Band members linger after every show to take pictures with their audience, an exchange that always reminds them of what so many of their compatriots have endured. “You can see it in their faces — that they’re people who crossed the river, who crossed the desert, who crossed in the trunk of a car,” says Muñoz. “It’s not the same as if you had crossed with bleeding feet yourself, but you imagine it.”

At 10:45 p.m., at the end of a sweaty, 75-minute set, the band rushes offstage and takes shelter in the bus, a Volvo coach emblazoned with the Calibre 50 logo inside and out. After mopping himself dry, Muñoz emerges in a camouflage T-shirt and torn jeans, then proceeds to spend the next half-hour servicing a long line of fans, bestowing kisses and grinning for cameras. One portly fellow hands Muñoz a can of beer right before they pose; Muñoz takes a swig of foam and grimaces, but manages a smile in time for the photo.

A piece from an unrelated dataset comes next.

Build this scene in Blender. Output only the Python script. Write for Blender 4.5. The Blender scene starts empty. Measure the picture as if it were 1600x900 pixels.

Back on the bus, there is no afterparty: no music, no girls, no tequila. Most of the guys hunch over their phones, scrolling through Instagram. Fees still have to be collected, wads of hundred-dollar bills counted out. Of their five or six trips to Vegas over the years, Calibre 50 has never blown off steam in a club or casino. “In the U.S., I know the hotels, the airports and the freeways,” says Muñoz. “Like our fans, we come here to work.”
It is midnight by the time the bus lurches into gear and lumbers off the Silver Nugget lot. Calibre 50 is not even heading back to the MGM to sleep in the rooms it paid for. With a week’s worth of shows awaiting it in Mexico, the band is driving straight to Sinaloa, 1,200 miles to the south, dreaming of dinner Monday night at home.